I was watching a YouTuber review a game and at one point he said, “Step back and look at the whole board.” Over the years I have heard forms of this advice, but generally the idea, as I understand it, is to think globally and consider the whole board not just the minutia of a local situation. Inspired, I took out the gifu for a recent tournament game that I lost by 3.5 points while playing white to another 2D, and started replaying it on a board.

The board sat on my dining room table, and at about move 60 these words came floating through my brain: take a step back and look at the whole board. So, I did. Firstly, I literally leaned back so that I visually changed how I saw the physical board. At this new angle, the board did in fact look different. This was not just analytical, it became metaphysical—like I had slipped between dimensions and was looking at a whole new game in a slightly different universe. The stones created ripple effects across the board’s surface like a pond. And the lines on the board shimmered like supernatural ley lines, power running through the board. It was as if I had seen the whole board for the first time! Hypnotized, the words came to me again: Step back and look at the whole board.
So, I stood from my chair and took a step back. Now I saw not just the surface of the GO board but its immediate surroundings—the dining room table. I saw the bowls and stray stones laying around. I spied captures I hadn’t kept clean track of and small piles of stones I sometimes ran through my fingers like prayer beads. This could be noisy and I had to learn over the years NOT to do it at tournaments. There was my coffee cup and some old dishes as well. Then I stepped back again.
Now, I stood in the living room, looking in at the whole dining room. I saw dirty dishes, I saw my hoodie had fallen on the floor. My desk where I write these wee essays is in the dining room and I saw its cluttered top. She was not physically present, but the excess mess on my desk brought to mind my wife and her disapproval of my stacking of books, papers, and cables in what seemed to her a random and haphazard manner. (To her credit, her description of the mess is quite accurate: random and haphazard.)

As you get better at GO you start to see several, indeed many moves ahead. I could foresee my wife’s upcoming comments and began to imagine how I would play in the face of her onslaught. I’ve documented in other blog posts that in the game of marriage she is many levels ahead of me, she being a high-level dan player who usually wins and me being a DD-kyu who is kinduv still learning the rules. If I am to ever get better at the game of marriage, I’ll need to step back and look at the whole board. So, I took another step back.

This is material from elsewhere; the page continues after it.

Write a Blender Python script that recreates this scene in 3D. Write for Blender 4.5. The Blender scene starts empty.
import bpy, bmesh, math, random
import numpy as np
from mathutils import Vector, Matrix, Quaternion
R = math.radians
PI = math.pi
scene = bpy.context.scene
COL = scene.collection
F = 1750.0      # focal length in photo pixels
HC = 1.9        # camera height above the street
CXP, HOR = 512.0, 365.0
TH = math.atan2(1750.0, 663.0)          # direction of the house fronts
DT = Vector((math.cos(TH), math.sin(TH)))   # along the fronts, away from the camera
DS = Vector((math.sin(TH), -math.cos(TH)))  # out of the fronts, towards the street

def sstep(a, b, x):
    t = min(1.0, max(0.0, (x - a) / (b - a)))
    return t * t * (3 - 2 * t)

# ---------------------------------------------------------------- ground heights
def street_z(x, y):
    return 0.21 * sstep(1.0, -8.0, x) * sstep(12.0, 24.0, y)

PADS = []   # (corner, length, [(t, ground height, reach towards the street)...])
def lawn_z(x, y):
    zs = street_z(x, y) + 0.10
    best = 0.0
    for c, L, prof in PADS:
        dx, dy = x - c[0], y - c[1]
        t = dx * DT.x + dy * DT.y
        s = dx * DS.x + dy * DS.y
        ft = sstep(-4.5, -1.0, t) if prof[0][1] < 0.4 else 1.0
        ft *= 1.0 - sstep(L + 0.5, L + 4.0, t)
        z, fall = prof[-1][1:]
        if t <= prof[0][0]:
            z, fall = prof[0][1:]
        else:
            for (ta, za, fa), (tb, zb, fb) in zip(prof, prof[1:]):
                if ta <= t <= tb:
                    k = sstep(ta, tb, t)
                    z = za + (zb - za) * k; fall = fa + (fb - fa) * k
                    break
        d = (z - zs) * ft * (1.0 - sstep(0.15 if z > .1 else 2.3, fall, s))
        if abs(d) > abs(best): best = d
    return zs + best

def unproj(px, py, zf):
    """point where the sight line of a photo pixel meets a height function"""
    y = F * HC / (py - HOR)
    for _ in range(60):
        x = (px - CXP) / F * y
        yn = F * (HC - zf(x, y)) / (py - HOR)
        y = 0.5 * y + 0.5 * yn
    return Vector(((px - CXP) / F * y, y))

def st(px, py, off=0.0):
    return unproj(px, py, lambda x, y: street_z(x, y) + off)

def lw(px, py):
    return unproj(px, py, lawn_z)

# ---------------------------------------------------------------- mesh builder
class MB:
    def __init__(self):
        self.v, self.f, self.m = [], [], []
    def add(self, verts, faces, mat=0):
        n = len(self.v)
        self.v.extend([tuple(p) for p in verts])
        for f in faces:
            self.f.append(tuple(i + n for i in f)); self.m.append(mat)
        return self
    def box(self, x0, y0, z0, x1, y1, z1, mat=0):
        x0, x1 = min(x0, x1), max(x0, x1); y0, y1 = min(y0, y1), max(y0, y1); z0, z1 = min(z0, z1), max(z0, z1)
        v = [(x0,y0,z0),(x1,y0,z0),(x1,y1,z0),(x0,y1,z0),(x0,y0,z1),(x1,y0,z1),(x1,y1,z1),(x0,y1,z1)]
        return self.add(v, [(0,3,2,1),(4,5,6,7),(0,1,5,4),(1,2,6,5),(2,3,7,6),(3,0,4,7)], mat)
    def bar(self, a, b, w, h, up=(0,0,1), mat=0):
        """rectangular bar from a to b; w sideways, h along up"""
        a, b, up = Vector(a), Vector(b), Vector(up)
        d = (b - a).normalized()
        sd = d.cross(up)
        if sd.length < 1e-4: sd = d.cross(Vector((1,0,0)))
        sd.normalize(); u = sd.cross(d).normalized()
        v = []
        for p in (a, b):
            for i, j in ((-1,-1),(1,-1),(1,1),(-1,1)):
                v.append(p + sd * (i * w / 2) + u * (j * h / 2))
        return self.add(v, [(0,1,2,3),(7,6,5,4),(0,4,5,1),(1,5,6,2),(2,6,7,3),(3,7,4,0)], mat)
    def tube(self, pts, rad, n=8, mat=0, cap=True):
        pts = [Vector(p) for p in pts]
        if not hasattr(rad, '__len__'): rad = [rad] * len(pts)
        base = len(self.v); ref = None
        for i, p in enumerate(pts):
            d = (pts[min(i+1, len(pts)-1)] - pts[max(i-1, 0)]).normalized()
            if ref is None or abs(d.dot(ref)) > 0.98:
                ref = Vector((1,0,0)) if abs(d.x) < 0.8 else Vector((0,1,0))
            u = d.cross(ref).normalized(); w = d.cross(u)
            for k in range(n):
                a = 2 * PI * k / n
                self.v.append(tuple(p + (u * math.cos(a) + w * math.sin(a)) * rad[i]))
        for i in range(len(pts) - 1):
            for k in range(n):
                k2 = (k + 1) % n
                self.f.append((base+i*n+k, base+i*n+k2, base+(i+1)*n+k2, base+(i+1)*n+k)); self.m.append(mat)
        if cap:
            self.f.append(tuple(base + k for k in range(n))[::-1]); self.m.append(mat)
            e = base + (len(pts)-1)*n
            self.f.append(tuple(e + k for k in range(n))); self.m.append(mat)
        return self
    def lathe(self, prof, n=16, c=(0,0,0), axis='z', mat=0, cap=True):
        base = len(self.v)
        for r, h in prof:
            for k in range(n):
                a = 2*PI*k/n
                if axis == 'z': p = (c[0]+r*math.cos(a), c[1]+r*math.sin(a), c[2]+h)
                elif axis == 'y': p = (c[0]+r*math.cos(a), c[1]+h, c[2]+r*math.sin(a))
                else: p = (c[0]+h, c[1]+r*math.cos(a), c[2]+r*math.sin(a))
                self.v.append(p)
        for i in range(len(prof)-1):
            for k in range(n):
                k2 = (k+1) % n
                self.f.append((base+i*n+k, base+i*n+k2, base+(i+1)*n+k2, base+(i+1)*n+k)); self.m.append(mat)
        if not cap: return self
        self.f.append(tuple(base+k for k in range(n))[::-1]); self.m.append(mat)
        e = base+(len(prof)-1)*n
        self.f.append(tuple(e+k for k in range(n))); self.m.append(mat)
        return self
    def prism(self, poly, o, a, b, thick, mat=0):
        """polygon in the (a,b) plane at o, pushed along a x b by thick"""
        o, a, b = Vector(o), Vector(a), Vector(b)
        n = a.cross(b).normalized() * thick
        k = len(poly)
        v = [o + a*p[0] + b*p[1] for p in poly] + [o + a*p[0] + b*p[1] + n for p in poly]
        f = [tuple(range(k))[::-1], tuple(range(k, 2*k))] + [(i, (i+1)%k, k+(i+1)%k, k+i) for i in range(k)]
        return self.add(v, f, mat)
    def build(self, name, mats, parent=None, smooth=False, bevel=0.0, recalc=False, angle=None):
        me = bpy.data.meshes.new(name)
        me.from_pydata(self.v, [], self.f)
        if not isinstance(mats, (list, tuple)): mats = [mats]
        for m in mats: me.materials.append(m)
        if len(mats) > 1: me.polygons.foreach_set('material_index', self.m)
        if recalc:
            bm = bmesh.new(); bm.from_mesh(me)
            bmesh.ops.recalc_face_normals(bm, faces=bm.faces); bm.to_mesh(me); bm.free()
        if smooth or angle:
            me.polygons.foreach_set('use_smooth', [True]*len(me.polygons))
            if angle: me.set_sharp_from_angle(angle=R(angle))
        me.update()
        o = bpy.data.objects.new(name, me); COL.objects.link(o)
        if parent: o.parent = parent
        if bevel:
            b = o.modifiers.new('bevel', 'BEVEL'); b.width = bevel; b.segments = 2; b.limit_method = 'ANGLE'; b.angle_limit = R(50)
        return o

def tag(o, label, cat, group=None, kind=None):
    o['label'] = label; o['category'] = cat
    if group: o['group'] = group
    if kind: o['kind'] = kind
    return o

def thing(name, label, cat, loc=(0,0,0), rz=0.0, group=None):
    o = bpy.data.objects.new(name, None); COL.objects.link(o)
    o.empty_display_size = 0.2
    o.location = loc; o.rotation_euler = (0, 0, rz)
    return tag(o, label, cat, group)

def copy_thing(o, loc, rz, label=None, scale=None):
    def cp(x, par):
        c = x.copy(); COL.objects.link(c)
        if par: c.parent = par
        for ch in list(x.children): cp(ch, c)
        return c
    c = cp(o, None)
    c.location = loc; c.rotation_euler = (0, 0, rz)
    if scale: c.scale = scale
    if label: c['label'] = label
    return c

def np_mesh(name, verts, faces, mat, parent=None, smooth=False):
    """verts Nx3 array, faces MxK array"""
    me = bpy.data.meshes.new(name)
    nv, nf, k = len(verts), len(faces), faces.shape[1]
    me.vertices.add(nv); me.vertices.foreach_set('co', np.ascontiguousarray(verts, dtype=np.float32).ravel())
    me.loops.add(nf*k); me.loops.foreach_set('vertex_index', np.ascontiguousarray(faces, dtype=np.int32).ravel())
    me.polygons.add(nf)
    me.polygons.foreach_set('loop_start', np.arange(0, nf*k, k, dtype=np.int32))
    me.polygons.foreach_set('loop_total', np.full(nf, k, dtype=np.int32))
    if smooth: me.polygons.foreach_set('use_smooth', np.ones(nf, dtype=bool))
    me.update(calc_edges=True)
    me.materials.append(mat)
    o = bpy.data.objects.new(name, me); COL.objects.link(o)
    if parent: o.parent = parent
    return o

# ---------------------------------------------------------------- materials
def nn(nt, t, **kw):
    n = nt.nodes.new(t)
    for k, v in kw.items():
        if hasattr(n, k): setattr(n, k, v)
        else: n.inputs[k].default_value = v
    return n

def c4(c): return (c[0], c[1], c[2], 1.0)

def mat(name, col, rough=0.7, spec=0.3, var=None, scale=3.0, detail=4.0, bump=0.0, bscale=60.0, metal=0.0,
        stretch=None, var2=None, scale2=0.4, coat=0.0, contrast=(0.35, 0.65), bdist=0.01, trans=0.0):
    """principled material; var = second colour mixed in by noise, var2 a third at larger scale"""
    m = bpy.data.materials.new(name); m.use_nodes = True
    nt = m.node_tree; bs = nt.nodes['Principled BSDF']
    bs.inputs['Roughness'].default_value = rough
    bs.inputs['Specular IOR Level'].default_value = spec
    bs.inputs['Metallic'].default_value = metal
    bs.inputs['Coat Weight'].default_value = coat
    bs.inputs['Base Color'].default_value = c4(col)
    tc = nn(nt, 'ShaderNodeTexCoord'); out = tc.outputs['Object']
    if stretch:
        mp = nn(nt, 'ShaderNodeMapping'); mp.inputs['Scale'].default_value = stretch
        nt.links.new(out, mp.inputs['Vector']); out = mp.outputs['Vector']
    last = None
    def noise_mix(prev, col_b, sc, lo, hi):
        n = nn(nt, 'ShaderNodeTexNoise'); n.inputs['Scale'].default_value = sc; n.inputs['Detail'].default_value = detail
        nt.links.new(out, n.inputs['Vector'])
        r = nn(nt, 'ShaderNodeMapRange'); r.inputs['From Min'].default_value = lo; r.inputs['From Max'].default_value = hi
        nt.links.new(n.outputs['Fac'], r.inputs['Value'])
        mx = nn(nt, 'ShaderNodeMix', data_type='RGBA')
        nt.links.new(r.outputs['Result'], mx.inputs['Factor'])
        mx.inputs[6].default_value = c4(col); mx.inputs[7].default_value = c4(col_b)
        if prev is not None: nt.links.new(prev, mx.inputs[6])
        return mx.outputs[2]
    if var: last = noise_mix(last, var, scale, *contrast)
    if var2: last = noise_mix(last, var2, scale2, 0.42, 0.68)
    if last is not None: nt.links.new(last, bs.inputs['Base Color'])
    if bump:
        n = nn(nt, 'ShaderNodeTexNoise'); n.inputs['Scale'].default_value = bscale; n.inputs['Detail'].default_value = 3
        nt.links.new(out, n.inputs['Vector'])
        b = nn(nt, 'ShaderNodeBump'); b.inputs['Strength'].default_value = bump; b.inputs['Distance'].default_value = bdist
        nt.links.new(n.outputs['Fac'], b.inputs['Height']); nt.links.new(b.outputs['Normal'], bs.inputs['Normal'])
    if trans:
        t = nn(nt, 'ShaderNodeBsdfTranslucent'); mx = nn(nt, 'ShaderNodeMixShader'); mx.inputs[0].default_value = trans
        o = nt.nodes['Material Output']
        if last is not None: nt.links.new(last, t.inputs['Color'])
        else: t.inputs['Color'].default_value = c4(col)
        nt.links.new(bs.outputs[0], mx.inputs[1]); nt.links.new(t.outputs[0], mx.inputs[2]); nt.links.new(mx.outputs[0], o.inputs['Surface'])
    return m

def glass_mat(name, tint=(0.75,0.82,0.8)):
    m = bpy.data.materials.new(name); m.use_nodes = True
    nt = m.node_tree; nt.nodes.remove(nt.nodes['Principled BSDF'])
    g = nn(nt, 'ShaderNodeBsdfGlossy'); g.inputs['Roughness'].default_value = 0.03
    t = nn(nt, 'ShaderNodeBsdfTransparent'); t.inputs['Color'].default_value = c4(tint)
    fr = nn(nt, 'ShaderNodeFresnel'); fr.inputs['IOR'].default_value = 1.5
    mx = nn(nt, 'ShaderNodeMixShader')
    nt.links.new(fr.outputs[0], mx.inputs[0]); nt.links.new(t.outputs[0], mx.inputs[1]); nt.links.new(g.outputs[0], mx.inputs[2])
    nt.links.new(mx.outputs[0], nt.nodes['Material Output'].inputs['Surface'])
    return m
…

This put me through the front door and on to the porch. We have a nice porch swing and a little café-style set up with chairs and a table. But, through the door, I could see the entire living room and first floor, with my GO board sitting two rooms away on the dining room table. The GO board itself was now one game piece and the entire house the playing field. Every household item rippled as though on a pond—every wall, floor, and surface emanated shining ley lines. And every concern of my wife (legitimate and/or imagined) became past moves leading to future moves. From this perspective, I could see how the GO board itself, my computer desk, and my PS5 were like areas on a whole board but my weak DD-kyu brain couldn’t put together the larger, global patterns. I couldn’t see in all directions yet.
Stepping back again took me to a nearby hill. I could still see my house, from about a quarter-mile away. It now seemed but one GO stones on a board the I could only see a small portion of. The minutes became days and even years—decisions became moves, lifetimes became sections of a board. There was a game going on around me and I only ranked 35-kyu in grasping all the ripples, ley lines, and winning strategies. If only there was a way to keep stepping back. I’m probably too old to become an astronaut, right? That’s’ what my wife told me, anyway, and she’s usually wins our little games. I guess my next move is cleaning my desk?